::: Records for the exercise

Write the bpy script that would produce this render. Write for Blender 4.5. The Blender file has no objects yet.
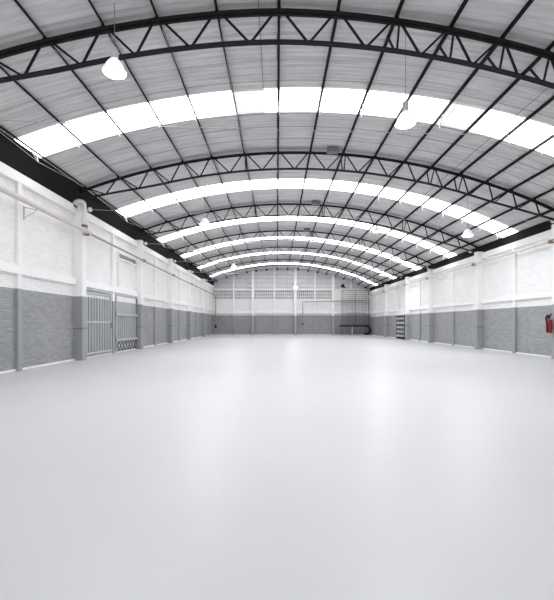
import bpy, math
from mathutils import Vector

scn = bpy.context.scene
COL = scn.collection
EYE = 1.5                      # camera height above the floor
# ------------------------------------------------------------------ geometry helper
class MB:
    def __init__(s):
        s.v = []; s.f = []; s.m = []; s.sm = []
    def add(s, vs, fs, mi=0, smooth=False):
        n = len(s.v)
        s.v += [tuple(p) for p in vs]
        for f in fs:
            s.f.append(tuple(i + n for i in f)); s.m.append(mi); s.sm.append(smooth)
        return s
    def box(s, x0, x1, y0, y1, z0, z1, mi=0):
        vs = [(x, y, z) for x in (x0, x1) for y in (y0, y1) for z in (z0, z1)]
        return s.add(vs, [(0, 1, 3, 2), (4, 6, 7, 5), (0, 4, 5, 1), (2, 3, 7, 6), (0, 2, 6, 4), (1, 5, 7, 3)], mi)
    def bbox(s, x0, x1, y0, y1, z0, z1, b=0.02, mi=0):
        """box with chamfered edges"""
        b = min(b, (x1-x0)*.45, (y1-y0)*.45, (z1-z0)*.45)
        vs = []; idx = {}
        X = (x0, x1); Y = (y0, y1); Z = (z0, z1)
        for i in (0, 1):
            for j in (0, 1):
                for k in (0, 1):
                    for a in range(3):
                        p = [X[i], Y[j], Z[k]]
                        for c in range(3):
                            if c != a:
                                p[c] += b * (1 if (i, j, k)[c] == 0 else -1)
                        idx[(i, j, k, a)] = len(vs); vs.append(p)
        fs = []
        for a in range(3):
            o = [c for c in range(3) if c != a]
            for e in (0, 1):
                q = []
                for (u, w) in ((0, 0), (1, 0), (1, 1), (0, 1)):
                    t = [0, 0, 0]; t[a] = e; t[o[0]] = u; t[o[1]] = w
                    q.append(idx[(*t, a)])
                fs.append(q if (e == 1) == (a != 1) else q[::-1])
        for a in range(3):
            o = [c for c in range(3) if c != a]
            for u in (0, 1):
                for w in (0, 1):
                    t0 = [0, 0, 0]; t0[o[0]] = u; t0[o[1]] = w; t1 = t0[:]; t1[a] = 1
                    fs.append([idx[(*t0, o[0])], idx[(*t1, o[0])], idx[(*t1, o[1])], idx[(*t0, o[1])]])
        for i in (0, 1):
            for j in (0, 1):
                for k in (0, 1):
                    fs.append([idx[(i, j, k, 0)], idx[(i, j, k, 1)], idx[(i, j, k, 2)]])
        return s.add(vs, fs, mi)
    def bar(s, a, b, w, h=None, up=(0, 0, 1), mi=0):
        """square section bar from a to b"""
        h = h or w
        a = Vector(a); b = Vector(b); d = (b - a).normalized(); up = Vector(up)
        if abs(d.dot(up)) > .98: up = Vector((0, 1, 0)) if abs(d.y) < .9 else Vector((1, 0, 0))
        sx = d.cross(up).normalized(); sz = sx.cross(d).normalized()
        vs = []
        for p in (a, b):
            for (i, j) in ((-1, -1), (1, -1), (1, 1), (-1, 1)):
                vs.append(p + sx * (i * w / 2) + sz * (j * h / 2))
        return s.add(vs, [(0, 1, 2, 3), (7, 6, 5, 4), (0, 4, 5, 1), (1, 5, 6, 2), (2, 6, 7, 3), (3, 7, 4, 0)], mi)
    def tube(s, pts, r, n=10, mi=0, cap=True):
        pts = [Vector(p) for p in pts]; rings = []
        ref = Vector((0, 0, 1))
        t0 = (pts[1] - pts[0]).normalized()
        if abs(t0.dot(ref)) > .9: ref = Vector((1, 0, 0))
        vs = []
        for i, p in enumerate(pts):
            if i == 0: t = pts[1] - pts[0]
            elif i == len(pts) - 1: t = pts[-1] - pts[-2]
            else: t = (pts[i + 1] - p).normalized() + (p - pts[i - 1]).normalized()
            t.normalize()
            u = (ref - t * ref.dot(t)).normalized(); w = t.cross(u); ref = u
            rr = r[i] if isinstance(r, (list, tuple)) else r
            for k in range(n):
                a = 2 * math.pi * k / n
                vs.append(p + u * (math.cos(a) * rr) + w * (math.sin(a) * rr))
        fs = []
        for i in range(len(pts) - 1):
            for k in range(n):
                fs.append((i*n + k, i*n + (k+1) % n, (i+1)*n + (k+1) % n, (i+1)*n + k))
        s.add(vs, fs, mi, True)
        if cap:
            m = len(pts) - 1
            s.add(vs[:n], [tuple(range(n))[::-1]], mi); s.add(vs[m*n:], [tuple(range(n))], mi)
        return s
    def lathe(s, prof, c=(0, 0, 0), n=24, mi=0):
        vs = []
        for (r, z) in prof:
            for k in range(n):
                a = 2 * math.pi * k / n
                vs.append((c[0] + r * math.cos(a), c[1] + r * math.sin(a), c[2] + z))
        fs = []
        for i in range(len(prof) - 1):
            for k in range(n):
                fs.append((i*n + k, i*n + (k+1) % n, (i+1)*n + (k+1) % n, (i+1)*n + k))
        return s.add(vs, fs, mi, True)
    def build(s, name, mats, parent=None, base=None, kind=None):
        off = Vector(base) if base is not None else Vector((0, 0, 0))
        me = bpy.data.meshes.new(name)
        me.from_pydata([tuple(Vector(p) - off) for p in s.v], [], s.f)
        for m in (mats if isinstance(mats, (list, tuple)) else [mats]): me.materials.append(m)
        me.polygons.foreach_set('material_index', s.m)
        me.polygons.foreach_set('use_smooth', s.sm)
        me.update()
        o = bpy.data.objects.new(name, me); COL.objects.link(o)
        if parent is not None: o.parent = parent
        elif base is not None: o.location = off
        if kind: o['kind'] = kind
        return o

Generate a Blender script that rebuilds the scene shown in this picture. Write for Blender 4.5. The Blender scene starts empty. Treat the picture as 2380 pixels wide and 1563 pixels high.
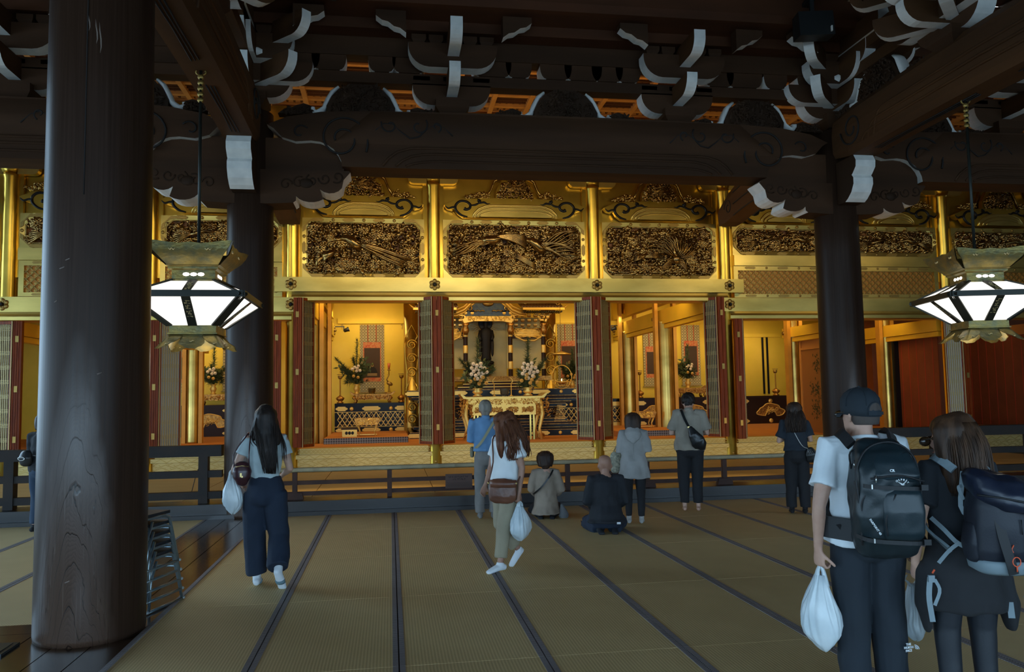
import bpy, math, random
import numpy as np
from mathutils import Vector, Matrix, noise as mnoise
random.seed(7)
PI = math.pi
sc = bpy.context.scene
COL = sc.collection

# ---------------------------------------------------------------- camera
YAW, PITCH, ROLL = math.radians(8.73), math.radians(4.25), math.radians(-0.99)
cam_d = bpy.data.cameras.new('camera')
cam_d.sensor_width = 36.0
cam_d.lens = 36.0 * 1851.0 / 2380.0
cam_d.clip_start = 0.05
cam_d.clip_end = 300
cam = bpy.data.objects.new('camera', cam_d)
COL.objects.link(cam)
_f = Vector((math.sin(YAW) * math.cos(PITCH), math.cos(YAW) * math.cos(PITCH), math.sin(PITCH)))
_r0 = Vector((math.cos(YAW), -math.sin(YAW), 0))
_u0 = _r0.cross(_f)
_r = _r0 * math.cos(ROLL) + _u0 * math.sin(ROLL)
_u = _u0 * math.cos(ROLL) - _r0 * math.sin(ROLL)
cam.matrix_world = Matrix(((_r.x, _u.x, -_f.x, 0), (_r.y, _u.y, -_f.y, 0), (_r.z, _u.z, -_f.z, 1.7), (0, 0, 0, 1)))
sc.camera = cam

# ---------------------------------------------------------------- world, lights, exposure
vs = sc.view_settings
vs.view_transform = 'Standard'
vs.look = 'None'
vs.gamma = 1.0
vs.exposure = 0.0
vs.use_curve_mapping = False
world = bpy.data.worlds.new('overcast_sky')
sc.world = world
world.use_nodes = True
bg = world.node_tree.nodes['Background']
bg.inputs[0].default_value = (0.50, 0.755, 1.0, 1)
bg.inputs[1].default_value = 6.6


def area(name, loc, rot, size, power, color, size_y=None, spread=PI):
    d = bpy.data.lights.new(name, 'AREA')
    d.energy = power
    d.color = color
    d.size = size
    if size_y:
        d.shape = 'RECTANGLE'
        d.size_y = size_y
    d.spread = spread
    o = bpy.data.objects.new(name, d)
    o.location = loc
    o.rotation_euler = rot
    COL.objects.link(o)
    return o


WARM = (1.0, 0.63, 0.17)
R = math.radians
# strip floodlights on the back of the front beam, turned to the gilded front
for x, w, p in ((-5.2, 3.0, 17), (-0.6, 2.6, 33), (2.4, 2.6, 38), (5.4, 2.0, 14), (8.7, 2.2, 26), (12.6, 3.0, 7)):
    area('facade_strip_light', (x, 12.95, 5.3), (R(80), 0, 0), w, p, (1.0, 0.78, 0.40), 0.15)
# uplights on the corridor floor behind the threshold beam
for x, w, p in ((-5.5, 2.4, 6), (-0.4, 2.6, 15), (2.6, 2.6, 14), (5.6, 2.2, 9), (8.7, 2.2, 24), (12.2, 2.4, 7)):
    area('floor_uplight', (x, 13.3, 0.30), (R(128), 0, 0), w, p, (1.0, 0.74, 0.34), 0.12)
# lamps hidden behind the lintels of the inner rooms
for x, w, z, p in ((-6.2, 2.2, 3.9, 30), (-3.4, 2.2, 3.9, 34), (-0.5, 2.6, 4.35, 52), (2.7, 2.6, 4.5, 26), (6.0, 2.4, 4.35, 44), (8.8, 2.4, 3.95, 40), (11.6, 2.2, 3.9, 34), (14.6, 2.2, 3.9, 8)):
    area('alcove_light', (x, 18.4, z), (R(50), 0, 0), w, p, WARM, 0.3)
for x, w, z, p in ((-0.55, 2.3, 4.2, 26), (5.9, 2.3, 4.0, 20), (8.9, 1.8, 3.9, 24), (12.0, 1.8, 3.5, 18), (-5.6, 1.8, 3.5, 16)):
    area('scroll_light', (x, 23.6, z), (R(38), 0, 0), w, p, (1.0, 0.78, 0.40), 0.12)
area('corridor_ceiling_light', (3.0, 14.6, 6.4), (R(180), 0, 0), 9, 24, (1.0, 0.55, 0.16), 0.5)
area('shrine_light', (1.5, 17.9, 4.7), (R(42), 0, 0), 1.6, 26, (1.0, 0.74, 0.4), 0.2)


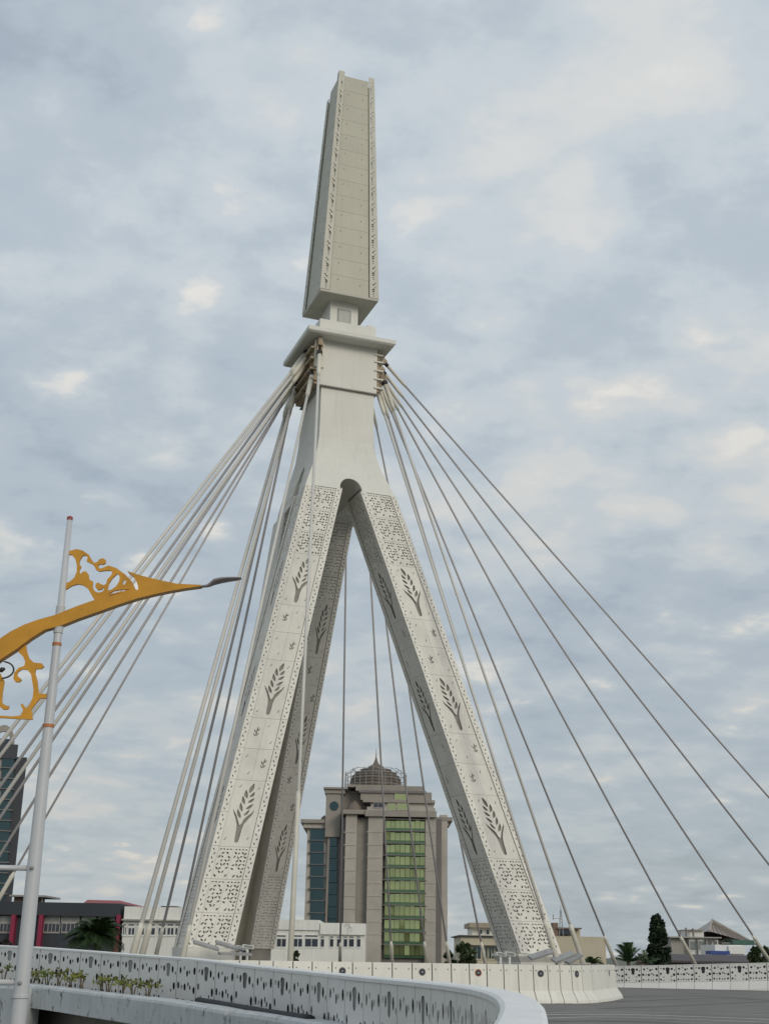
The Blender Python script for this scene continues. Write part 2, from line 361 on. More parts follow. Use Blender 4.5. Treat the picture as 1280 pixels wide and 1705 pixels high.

::::::

**Work instructions**
Filter the records above and return every line that holds the word "scene".

**Result of this task**
scn = bpy.context.scene
Generate a Blender script that rebuilds the scene shown in this picture. Write for Blender 4.5. The Blender scene starts empty. Treat the picture as 2380 pixels wide and 1563 pixels high.
sc = bpy.context.scene
The Blender Python script for this scene continues. Write part 2, from line 361 on. More parts follow. Use Blender 4.5. Treat the picture as 1280 pixels wide and 1705 pixels high.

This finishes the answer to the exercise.